14 January 2007

Beware the Ides of March (and it's only January)

The second season of HBO's Rome begins tonight. I'm a fan of this lavish, epic, historical soap opera. At the end of last season, Gaius Julius Caesar fell (as did Niobe Vorenus), as much the victim of his own imperial hubris as of the treachery of the women beside him.

The leader of the modern equivalent of the Imperial Roman Empire is poised to fall at the end of next year - election season - if not felled by Congress any sooner (which will likely not happen). But the hubris and imperial aspirations of those in the administration of Bush-the-younger are no less troublesome than those of the archetypal tyrant of history. According to Dahlia Lithwick, a senior editor at Slate,
Guantanamo stays open for the same reason Padilla stays on trial. Having claimed the right to label enemy combatants and detain them indefinitely without charges, the Bush administration is unable to retreat from that position without ceding ground. In some sense, the president is now as much a prisoner of Guantanamo as the detainees. And having gone nose-to-nose with the Congress over his authority to craft stripped-down courts for these "enemies," courts guaranteed to produce guilty verdicts, Bush cannot just call off the trials.

The endgame in the war on terror isn't holding the line against terrorists. It's holding the line on hard-fought claims to absolutely limitless presidential authority.

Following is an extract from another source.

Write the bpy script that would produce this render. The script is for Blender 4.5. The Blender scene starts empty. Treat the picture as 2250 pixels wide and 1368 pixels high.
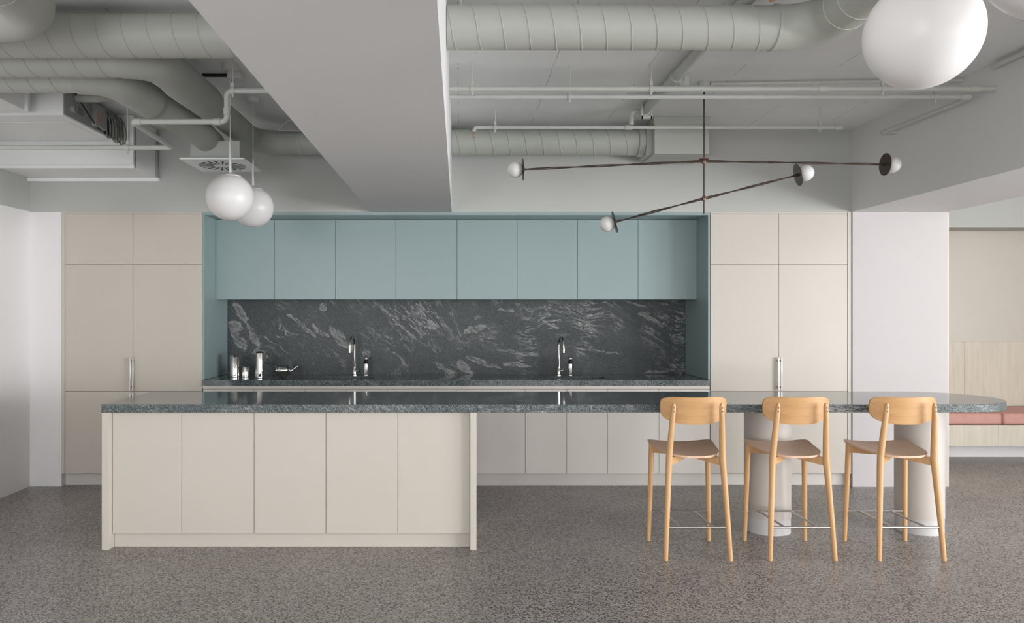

Enter these signing statements. The most recent of the all-but-meaningless postscripts Bush tacks onto legislation gives him the power to "authorize a search of mail in an emergency" to ''protect human life and safety" and "for foreign intelligence collection." There is some debate about whether the president has that power already, but it misses the point. The purpose of these signing statements is simply to plant a flag on the moon—one more way for the president to stake out the furthest corners in his field of constitutional dreams.
Of course comparing GWB to GJC is a little unfair: Caesar is portrayed as caring more for the opinions of the average person than pandering to the nobility.